Sep 30, 2021 - Sale 2580

Sale 2580 - Lot 274

Price Realized: $ 469
?Final Price Realized includes Buyer’s Premium added to Hammer Price
Estimate: $ 300 - $ 400
(WEST--TEXAS.) Three letters by a Virginian settler in Texas shortly after the war. Autograph Letters Signed to unnamed sister and mother near Middleburg, VA. 10 total pages, various sizes, minor wear and foxing. Various places, February to July 1867

Additional Details

The first of these letters is written from Washington, awaiting his ocean liner to New Orleans. Later in February 1867, he reports on his arrival in Houston: "I am very much pleased with this town, would like to live here if I could get in any business," but he notes that in February "it is as warm as June in Virginia," and he has not seen any pretty ladies since leaving Virginia: "I think they are scarce in Texas or keep themselves very close." On 29 July 1867, he writes from Anderson in Grimes County, further inland, again noting the heat: "There are few white men who work here this time of year, & those that do work go out about sun up in morning & work till 9 o'clock & then lay by until four in the evening before they go out again." He considered going into sheep: "it will be three or four years before you can realize anything, but when your money does begin to come in, it all comes at once."

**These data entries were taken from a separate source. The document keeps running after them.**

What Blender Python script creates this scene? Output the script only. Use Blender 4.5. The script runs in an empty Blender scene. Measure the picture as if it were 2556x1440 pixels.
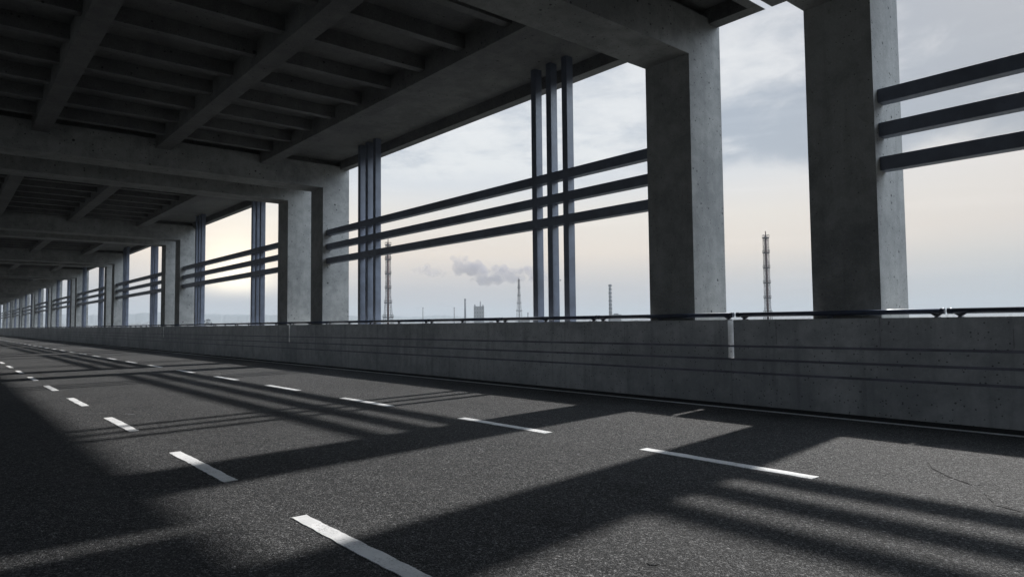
import bpy, bmesh, math, random
from mathutils import Vector, Matrix, noise
random.seed(7)
S = bpy.context.scene
C = S.collection
R = math.radians

# ------------------------------------------------------------------ helpers
def nodes(name):
    m = bpy.data.materials.new(name); m.use_nodes = True
    nt = m.node_tree; nt.nodes.clear()
    out = nt.nodes.new('ShaderNodeOutputMaterial')
    b = nt.nodes.new('ShaderNodeBsdfPrincipled')
    nt.links.new(b.outputs[0], out.inputs['Surface'])
    return m, nt, b, out

class G:
    """small node-graph helper"""
    def __init__(s, nt): s.nt = nt
    def n(s, t, **k):
        x = s.nt.nodes.new(t)
        for a, v in k.items(): setattr(x, a, v)
        return x
    def put(s, sock, v):
        if isinstance(v, bpy.types.NodeSocket): s.nt.links.new(v, sock)
        else: sock.default_value = v
    def math(s, op, a, b=0.0, c=None, clamp=False):
        x = s.n('ShaderNodeMath', operation=op, use_clamp=clamp)
        s.put(x.inputs[0], a); s.put(x.inputs[1], b)
        if c is not None: s.put(x.inputs[2], c)
        return x.outputs[0]
    def vmath(s, op, a, b=(0, 0, 0)):
        x = s.n('ShaderNodeVectorMath', operation=op)
        s.put(x.inputs[0], a); s.put(x.inputs[1], b)
        return x.outputs['Value'] if op in ('DOT_PRODUCT', 'LENGTH') else x.outputs[0]
    def noise(s, vec, scale, detail=4, rough=.55, dist=0.0, lac=2.0):
        x = s.n('ShaderNodeTexNoise'); s.put(x.inputs['Vector'], vec)
        x.inputs['Scale'].default_value = scale; x.inputs['Detail'].default_value = detail
        x.inputs['Roughness'].default_value = rough; x.inputs['Distortion'].default_value = dist
        return x.outputs['Fac']
    def vor(s, vec, scale, feature='F1', out='Distance', rnd=1.0):
        x = s.n('ShaderNodeTexVoronoi', feature=feature); s.put(x.inputs['Vector'], vec)
        x.inputs['Scale'].default_value = scale; x.inputs['Randomness'].default_value = rnd
        return x.outputs[out]
    def ramp(s, fac, stops, interp='LINEAR'):
        x = s.n('ShaderNodeValToRGB'); s.put(x.inputs[0], fac); r = x.color_ramp; r.interpolation = interp
        while len(r.elements) < len(stops): r.elements.new(.5)
        for e, (p, c) in zip(r.elements, stops):
            e.position = p; e.color = (c, c, c, 1) if isinstance(c, (int, float)) else (*c, 1)
        return x.outputs[0]
    def mix(s, fac, a, b, blend='MIX'):
        x = s.n('ShaderNodeMix', data_type='RGBA', blend_type=blend)
        s.put(x.inputs[0], fac)
        for i, v in ((6, a), (7, b)):
            if isinstance(v, tuple) and len(v) == 3: v = (*v, 1)
            s.put(x.inputs[i], v)
        return x.outputs[2]
    def maprange(s, v, a, b, c=0.0, d=1.0, smooth=True):
        x = s.n('ShaderNodeMapRange', interpolation_type='SMOOTHSTEP' if smooth else 'LINEAR')
        s.put(x.inputs[0], v)
        for i, w in enumerate((a, b, c, d)): x.inputs[i + 1].default_value = w
        return x.outputs[0]
    def bump(s, h, strength, dist, normal=None):
        x = s.n('ShaderNodeBump'); s.put(x.inputs['Height'], h)
        x.inputs['Strength'].default_value = strength; x.inputs['Distance'].default_value = dist
        if normal is not None: s.put(x.inputs['Normal'], normal)
        return x.outputs[0]
    def pos(s): return s.n('ShaderNodeNewGeometry').outputs['Position']
    def scaled(s, v, sc): return s.vmath('MULTIPLY', v, sc)

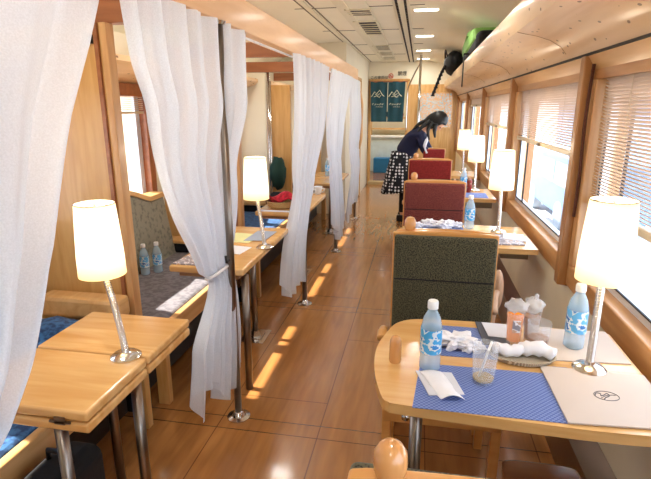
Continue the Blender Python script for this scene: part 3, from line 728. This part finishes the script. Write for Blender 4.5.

The author of these letters is tough to identify. He signs variously as "Joe" or "J.M. Chan"[?]. He is clearly from the Middleburg area of Loudoun County, VA. At one point he jokes that at the local Middleburg picnic dances, "Rush can take my place on the floor now." The only Rush we find in Loudoun County in 1860 was a Rush Wallace living with the extended Chancellor family, next door to a Joseph Mason, aged 12, living in the home of wealthy lawyer Lorman Chancellor. An adopted son, perhaps?